“Nel tuo romanzo i personaggi fanno una vita tristissima e piena di problemi, ma non c’è nessuna speranza che possa migliorare”.
Evviva, una critica. Me l’ha fatta stamattina uno studente di un liceo, in cui ero invitato a parlare de “Le mille verità” e di fake news, social network e informazione.
Non è la prima critica che ricevo ad alcuni aspetti del romanzo (per fortuna), ma mi è sembrata particolarmente profonda e ha centrato un elemento fondamentale del libro, frutto di una scelta precisa.
In effetti, il romanzo è un distillato di cinismo, appena stemperato dalle numerose situazioni comiche. Mette in scena una manica di idioti e sfigati, ma non offre loro alcuna possibilità di redimersi. Neppure la soluzione del mistero al centro della storia, in effetti, offre qualche tipo di conforto.
Mi verrebbe istintivo rammentare una dichiarazione di Monicelli, rilasciata poco tempo prima di morire, in cui sosteneva che la speranza è una trappola, ideata dai potenti per tenere buoni i poveracci. Ma è così?
La sentenza del regista è tanto drastica, quanto profonda. Eppure posso capire che un adolescente difficilmente possa riconoscersi nella visione del mondo di un anziano. Insomma, alla fine mi ritrovo a metà via (sarà per ragioni anagrafiche), tra la fame di speranza di quello studente e la disillusione dell’adulto impegnato.
Francamente, fatico a trovare quotidianamente indizi che le cose possano migliorare. Eppure, allo stesso tempo, mi sembra che non ci sia alternativa alla speranza che le cose possano migliorare.
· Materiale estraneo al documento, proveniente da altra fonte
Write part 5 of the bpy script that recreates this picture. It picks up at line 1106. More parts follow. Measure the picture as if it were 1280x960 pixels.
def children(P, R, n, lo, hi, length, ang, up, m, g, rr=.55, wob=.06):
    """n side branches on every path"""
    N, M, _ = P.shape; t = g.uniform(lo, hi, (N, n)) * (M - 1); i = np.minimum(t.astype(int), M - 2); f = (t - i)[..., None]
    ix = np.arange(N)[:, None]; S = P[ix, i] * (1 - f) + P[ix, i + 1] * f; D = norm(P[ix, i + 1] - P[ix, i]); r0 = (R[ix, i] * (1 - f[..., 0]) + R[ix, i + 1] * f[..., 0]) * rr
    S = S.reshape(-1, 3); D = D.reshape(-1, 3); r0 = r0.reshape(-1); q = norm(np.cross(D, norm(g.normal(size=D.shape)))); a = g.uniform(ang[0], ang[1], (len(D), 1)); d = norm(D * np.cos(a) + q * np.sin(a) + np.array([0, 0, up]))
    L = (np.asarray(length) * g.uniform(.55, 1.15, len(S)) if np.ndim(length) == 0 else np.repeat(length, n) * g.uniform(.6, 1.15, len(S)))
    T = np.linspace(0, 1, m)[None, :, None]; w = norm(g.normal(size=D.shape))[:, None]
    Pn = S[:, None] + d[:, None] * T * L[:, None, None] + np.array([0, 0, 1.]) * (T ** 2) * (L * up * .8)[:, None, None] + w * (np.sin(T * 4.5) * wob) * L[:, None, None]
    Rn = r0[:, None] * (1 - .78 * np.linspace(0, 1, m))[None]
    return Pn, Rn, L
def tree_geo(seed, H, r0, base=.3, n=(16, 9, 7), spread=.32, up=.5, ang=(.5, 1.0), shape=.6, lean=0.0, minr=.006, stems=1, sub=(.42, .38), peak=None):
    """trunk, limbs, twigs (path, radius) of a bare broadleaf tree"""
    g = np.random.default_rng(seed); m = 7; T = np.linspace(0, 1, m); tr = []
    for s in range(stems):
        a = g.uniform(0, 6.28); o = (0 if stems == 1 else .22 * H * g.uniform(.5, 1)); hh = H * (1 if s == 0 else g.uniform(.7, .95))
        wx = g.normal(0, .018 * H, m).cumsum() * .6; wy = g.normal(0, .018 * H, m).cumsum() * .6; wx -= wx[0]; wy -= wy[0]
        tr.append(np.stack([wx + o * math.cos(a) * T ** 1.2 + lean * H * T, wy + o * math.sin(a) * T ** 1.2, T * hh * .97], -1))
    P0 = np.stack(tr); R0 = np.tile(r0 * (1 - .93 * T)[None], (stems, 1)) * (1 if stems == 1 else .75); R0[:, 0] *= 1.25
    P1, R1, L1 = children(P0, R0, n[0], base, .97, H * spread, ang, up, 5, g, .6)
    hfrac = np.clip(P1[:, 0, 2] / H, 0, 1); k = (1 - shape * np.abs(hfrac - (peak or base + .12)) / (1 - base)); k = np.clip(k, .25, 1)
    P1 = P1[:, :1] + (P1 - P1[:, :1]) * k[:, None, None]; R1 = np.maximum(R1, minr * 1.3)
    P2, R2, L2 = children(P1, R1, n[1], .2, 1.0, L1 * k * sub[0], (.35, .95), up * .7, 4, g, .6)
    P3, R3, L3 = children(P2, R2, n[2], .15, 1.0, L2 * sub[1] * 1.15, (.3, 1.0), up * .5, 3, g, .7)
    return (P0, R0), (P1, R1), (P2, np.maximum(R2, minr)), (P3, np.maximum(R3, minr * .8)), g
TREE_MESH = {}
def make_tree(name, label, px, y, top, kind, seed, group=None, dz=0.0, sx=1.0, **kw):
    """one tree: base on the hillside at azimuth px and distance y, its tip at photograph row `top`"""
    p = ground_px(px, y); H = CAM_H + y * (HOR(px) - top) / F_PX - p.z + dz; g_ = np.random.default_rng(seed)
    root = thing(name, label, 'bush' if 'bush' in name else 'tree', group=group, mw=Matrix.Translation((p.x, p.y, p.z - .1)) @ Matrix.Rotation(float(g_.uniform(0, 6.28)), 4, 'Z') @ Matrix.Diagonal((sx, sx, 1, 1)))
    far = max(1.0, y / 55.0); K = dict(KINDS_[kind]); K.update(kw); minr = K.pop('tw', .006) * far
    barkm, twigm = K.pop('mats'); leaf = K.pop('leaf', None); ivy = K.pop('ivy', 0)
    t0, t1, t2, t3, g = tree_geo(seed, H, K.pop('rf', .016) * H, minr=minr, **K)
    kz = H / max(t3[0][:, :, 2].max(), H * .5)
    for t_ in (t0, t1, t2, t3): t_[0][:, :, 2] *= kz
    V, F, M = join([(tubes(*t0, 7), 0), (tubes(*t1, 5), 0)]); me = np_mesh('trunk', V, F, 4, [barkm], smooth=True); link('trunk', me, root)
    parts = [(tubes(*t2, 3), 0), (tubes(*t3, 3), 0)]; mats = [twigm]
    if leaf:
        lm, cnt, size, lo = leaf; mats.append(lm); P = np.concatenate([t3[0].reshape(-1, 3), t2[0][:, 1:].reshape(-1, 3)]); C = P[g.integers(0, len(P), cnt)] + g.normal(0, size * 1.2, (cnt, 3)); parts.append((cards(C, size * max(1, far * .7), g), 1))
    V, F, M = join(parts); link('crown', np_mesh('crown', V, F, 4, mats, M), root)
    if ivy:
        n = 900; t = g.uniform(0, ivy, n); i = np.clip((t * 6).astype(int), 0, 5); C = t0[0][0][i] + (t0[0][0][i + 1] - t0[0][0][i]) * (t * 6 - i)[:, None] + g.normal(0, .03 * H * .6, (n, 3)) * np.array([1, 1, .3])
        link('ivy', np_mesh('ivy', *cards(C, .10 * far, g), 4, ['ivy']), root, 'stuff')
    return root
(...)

Il cinismo de “Le mille verità” nasce certamente dalla constatazione che un idiota rimarrà un idiota, nonostante tutto. Ma è anche una provocazione, tanto quanto lo è il finale.
Io ci credo, nelle piccole cose belle. Ne vedo ogni tanto nel mio lavoro con le associazioni e nascono dall’impegno delle persone ad aiutarsi a vicenda, a mettere in gioco la propria intelligenza e creatività, a fare qualche sacrificio per un ideale.
Il problema non è l’illusione di un mondo diverso, ma la passività. Il male di questi anni è la nostra abitudine di affidare le nostre speranze a leader e capipopolo. L’ultima cosa che mi interessa è essere una guida, dare lezioni di morale e offrire soluzioni facili. Quando mi accorgo di agire in questo modo, mi infastidisco verso me stesso.
Il finale aperto e queste vite che rimangono insolute dicono esattamente questo: fatevelo voi il finale, costruitevela voi la speranza, non aspettatevi nulla da me. C’è un potere smisurato e creativo nella testa del lettore. Ed è questo potere che rende vivo un libro, oltre le intenzioni e le capacità di chi l’ha scritto.